Vino la tercera vez, y les dijo: Dormid ya, y descansad. Basta, la hora ha venido; he aquí, el Hijo del Hombre es entregado en manos de los pecadores. (Marcos 14:41)
En Getsemaní, algunos momentos antes de ser arrestado, el Señor Jesús dijo a sus discípulos: «Mi alma está triste, hasta la muerte» (Marcos 14:34). E invitó a sus discípulos más cercanos a quedarse con Él y a velar en oración. Se apartó de ellos y postrado en tierra, se apoderó de Él una gran angustia, porque Él, santo, justo y perfecto, iba a cargar con nuestros pecados y a ser hecho pecado en nuestro lugar.
Nos es imposible comprender lo que fueron los padecimientos previos a la cruz, pues Él sabía a la perfección el juicio que merece el pecado, y lo que representa el eterno castigo de ellos. Todo esto, nuestro amado Salvador lo experimentó profundamente en aquel momento. Allí le vemos exclamar: «Abba» –forma afectiva que expresa la más íntima relación con el Padre–, «todas las cosas son posibles para ti» (Marcos 14:36). Pero la copa está delante de Él, llena de la ira de Dios contra nuestros pecados, y es necesario que Él la acepte.
Nosotros, acostumbrados el pecado, porque es lo propio de nuestra vieja naturaleza (Romanos 7:22–25; 8:7), tenemos ante nosotros a aquel en quien no había «pecado» (1 Juan 3:5), quien «no hizo pecado» (1 Pedro 2:22), y que tampoco «conoció pecado» (2 Corintios 5:21). A ese Cordero santo y sin defecto se le cargó con el pecado como si fuese suyo, siendo Él inocente.

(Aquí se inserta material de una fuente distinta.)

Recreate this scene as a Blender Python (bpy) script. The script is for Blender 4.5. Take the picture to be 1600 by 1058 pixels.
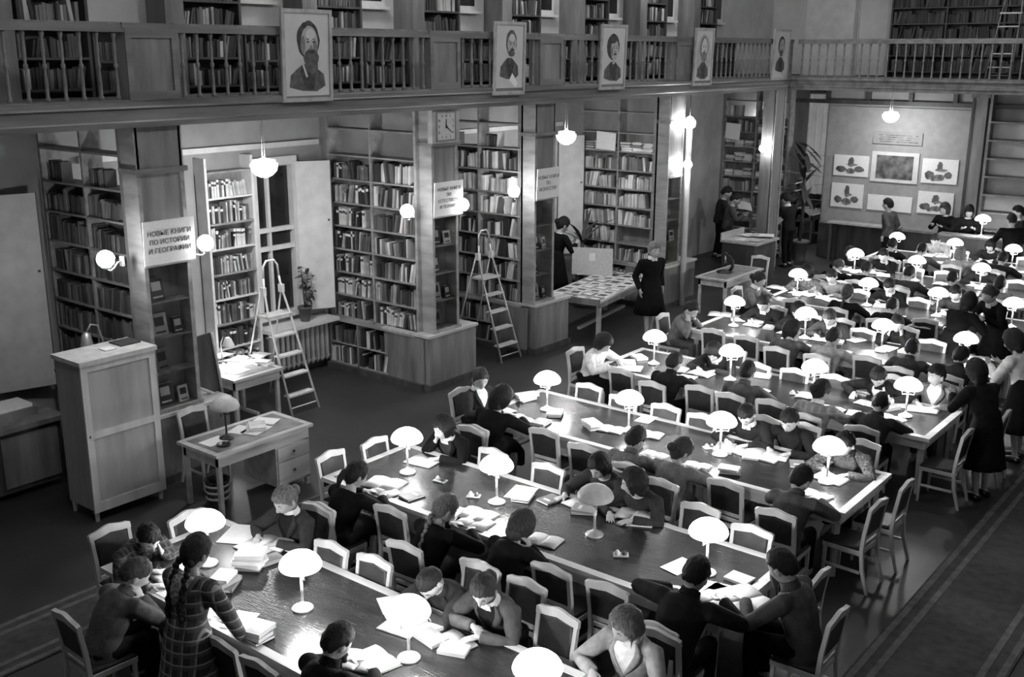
import bpy, math, random
from mathutils import Vector, Matrix, noise
for _o in list(bpy.data.objects): bpy.data.objects.remove(_o)
SC = bpy.context.scene; COL = SC.collection
PI = math.pi; rad = math.radians
rnd = random.Random(11)
# ---------------------------------------------------------------- camera
CAMZ = 5.2
FPX, YAW, PITCH, ROLL = 1660.65, 0.671621, 0.263362, 0.003054      # photograph is 1600 x 1058 pixels
fw = Vector((-math.sin(YAW)*math.cos(PITCH), math.cos(YAW)*math.cos(PITCH), -math.sin(PITCH)))
r0 = Vector((math.cos(YAW), math.sin(YAW), 0)); u0 = r0.cross(fw)
rt = r0*math.cos(ROLL)+u0*math.sin(ROLL); up = -r0*math.sin(ROLL)+u0*math.cos(ROLL)
cd = bpy.data.cameras.new('camera'); cam = bpy.data.objects.new('camera', cd); COL.objects.link(cam)
cd.sensor_width = 36; cd.lens = FPX/1600*36; cd.clip_end = 200
mw = Matrix((rt, up, -fw)).transposed().to_4x4(); mw.translation = (0, 0, CAMZ); cam.matrix_world = mw
SC.camera = cam
def P(px, py, z=0.0):                       # where the sight line through a pixel of the photograph meets height z
    d = fw+rt*((px-800)/FPX)-up*((py-529)/FPX)
    return Vector((0, 0, CAMZ))+d*((z-CAMZ)/d.z)
def PY(px, py, y):
    d = fw+rt*((px-800)/FPX)-up*((py-529)/FPX)
    return Vector((0, 0, CAMZ))+d*(y/d.y)
def PX(px, py, x):
    d = fw+rt*((px-800)/FPX)-up*((py-529)/FPX)
    return Vector((0, 0, CAMZ))+d*(x/d.x)
# ---------------------------------------------------------------- world and exposure
w = bpy.data.worlds.new('world'); SC.world = w; w.use_nodes = True
w.node_tree.nodes['Background'].inputs[0].default_value = (.02, .02, .02, 1)
w.node_tree.nodes['Background'].inputs[1].default_value = .3
vs = SC.view_settings; vs.view_transform = 'Standard'; vs.look = 'None'; vs.gamma = 1; vs.use_curve_mapping = False
vs.exposure = 0.62
TABLE_W = 16                                            # watts of one table lamp
SCONCE_E, PENDANT_E, HALL_E, UPPER_E = 62, 92, 58, 50  # glow of the milk-glass globes and bowls
# ---------------------------------------------------------------- helpers
def tag(o, label=None, cat=None, group=None, kind=None):
    if label: o['label'] = label
    if cat: o['category'] = cat
    if group: o['group'] = group
    if kind: o['kind'] = kind
    return o
def thing(name, label, cat, loc=(0, 0, 0), rz=0, group=None):
    o = bpy.data.objects.new(name, None); COL.objects.link(o); o.location = loc; o.rotation_euler = (0, 0, rz)
    o.empty_display_size = .1
    return tag(o, label, cat, group)
def link(name, me, parent=None, loc=None, rot=None):
    o = bpy.data.objects.new(name, me); COL.objects.link(o)
    if parent: o.parent = parent
    if loc is not None: o.location = loc
    if rot is not None: o.rotation_euler = rot
    return o
def copy_tree(o, parent=None):
    c = o.copy(); COL.objects.link(c)
    if parent: c.parent = parent
    for ch in o.children: copy_tree(ch, c)
    return c
ORD = 'first second third fourth fifth sixth seventh eighth ninth tenth eleventh twelfth thirteenth fourteenth fifteenth sixteenth seventeenth eighteenth nineteenth twentieth'.split()
ORD += ['twenty-'+o for o in ORD[:9]]+['thirtieth']+['thirty-'+o for o in ORD[:9]]
MATS = {}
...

Ante la incapacidad de sus discípulos para compenetrarse con los sufrimientos de Él; el Señor Jesús se les acerca, lleno de amor, para decirles: «Basta» (Marcos 14:41). Y además, con su muerte en la cruz respondió por ellos –y por nosotros– ante Dios. Así que hermanos, con corazones llenos de agradecimiento rindámosle nuestra profunda adoración a aquel que ocupó el lugar que merecíamos y recibió el castigo que nuestros pecados merecen.